Wednesday, February 23, 2005

All Spa-merican: An Editor's Note By Gary Walther of "Luxury SpaFinder Magazine"

In the March/April, 2005 issue Mr. Walther wrote the following article:

“What do spas have in common with Arnold Schwarzenegger, Asian cuisine, Jean-Georges Vongerichten, and pizza?"

"They are all imports that have flourished here in ways they never could have on their native soil. Where but in America could a provincial Austrian weight lifter rise to become the governor of California? Or millennia-old cooking techniques end up sparking a wild new genre of cuisine, Asian fusion, and being championed by an Alsatian chef, trained on Escoffier, who transplanted himself to America? As for pizza, I’ll just say, “Wolfgang” (he’s an Austrian immigrant, too) and you’ll see my point."

And so it is with spa, a word that is derived from Latin (it’s thought to be an acronym of salus per aqua, or “health through water”) and a concept that came to America from Europe in the 19th century. Here, as there, spas grew up around mineral springs: Bath in Britain and Saratoga Springs in New York, Baden-Baden in Germany and Calistoga in California.

It took 1990s America to blow spa out of the water. In that decade, for reasons as varied as the desire for sanctuary and the burgeoning obsession with health and wellness, Americans took up spa in a way that only Americans do. In a decade, it has gone from lifestyle indulgence to lifestyle necessity: the spa-ification of America, trumpeted the January 2 headline of the Sunday New York Times travel section, summing it up.

But because this is a country in which innovation trumps tradition, we reinvented the spa, adding fitness, production values (music, candles, etc.), profit margins, and new treatments (hot stone massage, for example). Now the American spa scene is so diverse that people complain that the meaning of the word is as hazy as a steam room. To which I say, “Vive la différence.

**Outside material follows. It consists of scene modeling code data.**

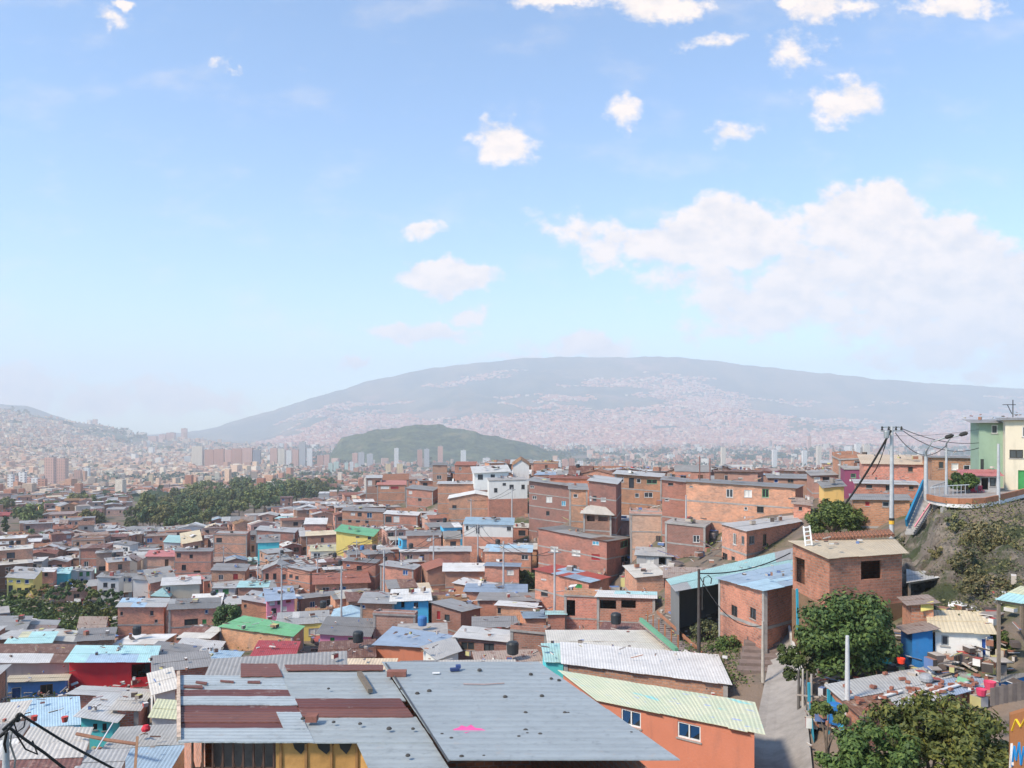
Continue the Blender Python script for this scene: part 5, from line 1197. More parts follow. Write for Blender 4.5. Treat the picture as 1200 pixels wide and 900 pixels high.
def trunk_mesh(seed, h, r0, spread, nb=6):
    r_ = random.Random(seed); m = MB(); top = Vector((r_.uniform(-.1, .1)*h, r_.uniform(-.1, .1)*h, h*.6)); m.tube([(0, 0, -.6), (0, 0, h*.15), top*.6, top], [r0*1.25, r0, r0*.8, r0*.55], 8, BARK)
    for i in range(nb):
        a = 2*math.pi*i/nb+r_.uniform(-.4, .4); st = top*r_.uniform(.6, 1.); en = Vector((math.cos(a)*spread*r_.uniform(.5, .85), math.sin(a)*spread*r_.uniform(.5, .85), h*r_.uniform(.75, 1.2))); md = st.lerp(en, .5)+Vector((0, 0, h*.06))
        m.tube([st, md, en], [r0*.45, r0*.28, r0*.1], 6, BARK)
    return m
def put(me_c, me_t, loc, label, cat='tree', group=None, rot=0., sc=1., name='tree'):
    root = empty(name, loc, label, cat, group); root.rotation_euler.z = rot; root.scale = (sc, sc, sc)
    for nm, me in (('crown', me_c), ('trunk', me_t)):
        if me is None: continue
        o = bpy.data.objects.new(nm, me); COL.objects.link(o); o.parent = root
    return root
def tmesh(m):
    me = bpy.data.meshes.new('trunk'); me.from_pydata(m.v, [], m.f); [me.materials.append(x) for x in m.mats]; me.update(); return me
LEAF1 = M_leaf((.045,.08,.025)); LEAF2 = M_leaf((.06,.095,.028)); LEAF3 = M_leaf((.07,.08,.04)); LEAF4 = M_leaf((.045,.08,.03)); LEAFY = M_leaf((.085,.105,.03))
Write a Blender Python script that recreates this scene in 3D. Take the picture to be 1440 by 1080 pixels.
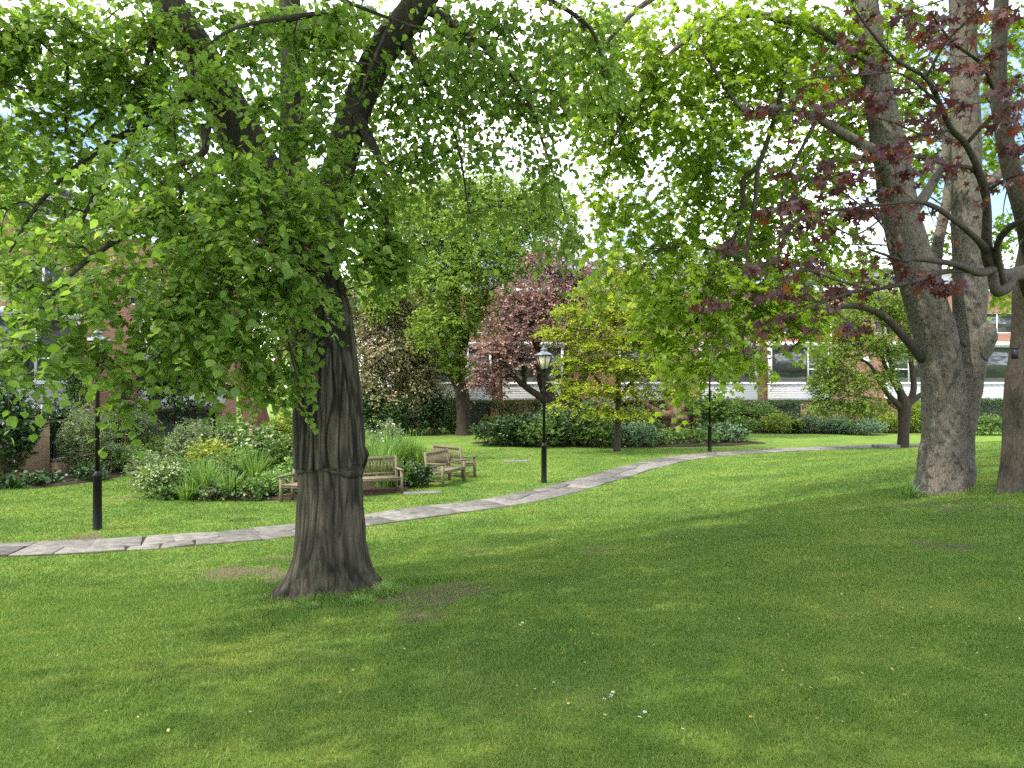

This issue is an homage to that pioneering spirit. Europe has spas with long pedigrees, and Asia has spas with ultralavish facilities and eons-old holistic healing traditions to draw on, but it’s in America that the spa envelope is being pushed hardest—and often through borrowing and reinvention. It’s innovation that defines American spas today.

Thus, the California spa on the cover has taken classic European hydrotherapy techniques and married them to fitness and the current American mania for customized experience. At the other pole is a New Mexico spa that eschews hydrotherapy in favor of out-there healing treatments, some of which seem to me like a spa version of a séance. We have a Texas property that has evolved from nudist camp to top destination spa, a small Wisconsin spa that has done what many big spas haven’t and gone almost completely organic with its food, and a Phoenix hotel whose interior designers consciously combined disparate old- and new-world elements in decorating the spa — a quintessentially American approach.